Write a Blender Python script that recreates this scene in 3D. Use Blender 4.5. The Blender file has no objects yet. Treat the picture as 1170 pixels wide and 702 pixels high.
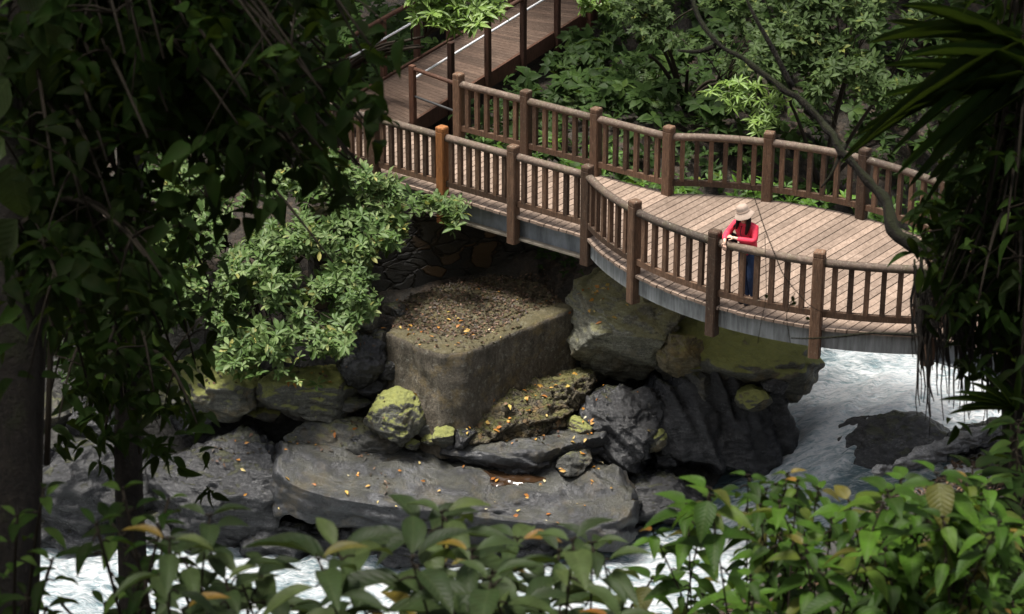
import bpy, bmesh, math, random
import numpy as np
from mathutils import Vector, Matrix
from mathutils.bvhtree import BVHTree

random.seed(7)
RNG = np.random.default_rng(11)
R = math.radians
scene = bpy.context.scene
COL = scene.collection

# ------------------------------------------------------------------ camera frame
PITCH, FPX, CAMH = R(24.0), 2870.0, 15.5      # photograph: 1170 px wide
CP, SP = math.cos(PITCH), math.sin(PITCH)
CAM = np.array([0, 0, CAMH])


def ray(px, py):
    a = (px - 585) / FPX
    b = (351 - py) / FPX
    return np.array([a, CP + b * SP, -SP + b * CP])


def at(px, py, z):                 # the point at height z that the photograph shows at px, py
    d = ray(px, py)
    return CAM + d * ((z - CAMH) / d[2])


def aty(px, py, y):
    d = ray(px, py)
    return CAM + d * (y / d[1])


# ------------------------------------------------------------------ numpy noise
def _hash(ix, iy, iz, seed):
    h = (ix * 374761393 + iy * 668265263 + iz * 2147483647 + seed * 1274126177) & 0xFFFFFFFF
    h = ((h ^ (h >> 13)) * 1274126177) & 0xFFFFFFFF
    h = ((h ^ (h >> 16)) * 2246822519) & 0xFFFFFFFF
    return ((h ^ (h >> 15)) & 0xFFFFFF) / float(0xFFFFFF)


def vnoise(p, seed=0):
    p = np.asarray(p, float)
    i = np.floor(p).astype(np.int64)
    f = p - i
    f = f * f * (3 - 2 * f)
    o = 0
    for dx in (0, 1):
        wx = f[:, 0] if dx else 1 - f[:, 0]
        for dy in (0, 1):
            wy = f[:, 1] if dy else 1 - f[:, 1]
            for dz in (0, 1):
                wz = f[:, 2] if dz else 1 - f[:, 2]
                o = o + wx * wy * wz * _hash(i[:, 0] + dx, i[:, 1] + dy, i[:, 2] + dz, seed)
    return o * 2 - 1


def fbm(p, oct=4, seed=0):
    p = np.asarray(p, float)
    o, a, t = 0, 1.0, 0
    for k in range(oct):
        o = o + a * vnoise(p * (2.03 ** k) + 17.3 * k, seed + k)
        t += a
        a *= 0.5
    return o / t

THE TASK
Restate the data word for word from its first line through the line with "return o * 2 - 1", leaving out any picture along the way.

OUTPUT OF THE EXERCISE
Write a Blender Python script that recreates this scene in 3D. Use Blender 4.5. The Blender file has no objects yet. Treat the picture as 1170 pixels wide and 702 pixels high.
import bpy, bmesh, math, random
import numpy as np
from mathutils import Vector, Matrix
from mathutils.bvhtree import BVHTree

random.seed(7)
RNG = np.random.default_rng(11)
R = math.radians
scene = bpy.context.scene
COL = scene.collection

# ------------------------------------------------------------------ camera frame
PITCH, FPX, CAMH = R(24.0), 2870.0, 15.5      # photograph: 1170 px wide
CP, SP = math.cos(PITCH), math.sin(PITCH)
CAM = np.array([0, 0, CAMH])


def ray(px, py):
    a = (px - 585) / FPX
    b = (351 - py) / FPX
    return np.array([a, CP + b * SP, -SP + b * CP])


def at(px, py, z):                 # the point at height z that the photograph shows at px, py
    d = ray(px, py)
    return CAM + d * ((z - CAMH) / d[2])


def aty(px, py, y):
    d = ray(px, py)
    return CAM + d * (y / d[1])


# ------------------------------------------------------------------ numpy noise
def _hash(ix, iy, iz, seed):
    h = (ix * 374761393 + iy * 668265263 + iz * 2147483647 + seed * 1274126177) & 0xFFFFFFFF
    h = ((h ^ (h >> 13)) * 1274126177) & 0xFFFFFFFF
    h = ((h ^ (h >> 16)) * 2246822519) & 0xFFFFFFFF
    return ((h ^ (h >> 15)) & 0xFFFFFF) / float(0xFFFFFF)


def vnoise(p, seed=0):
    p = np.asarray(p, float)
    i = np.floor(p).astype(np.int64)
    f = p - i
    f = f * f * (3 - 2 * f)
    o = 0
    for dx in (0, 1):
        wx = f[:, 0] if dx else 1 - f[:, 0]
        for dy in (0, 1):
            wy = f[:, 1] if dy else 1 - f[:, 1]
            for dz in (0, 1):
                wz = f[:, 2] if dz else 1 - f[:, 2]
                o = o + wx * wy * wz * _hash(i[:, 0] + dx, i[:, 1] + dy, i[:, 2] + dz, seed)
    return o * 2 - 1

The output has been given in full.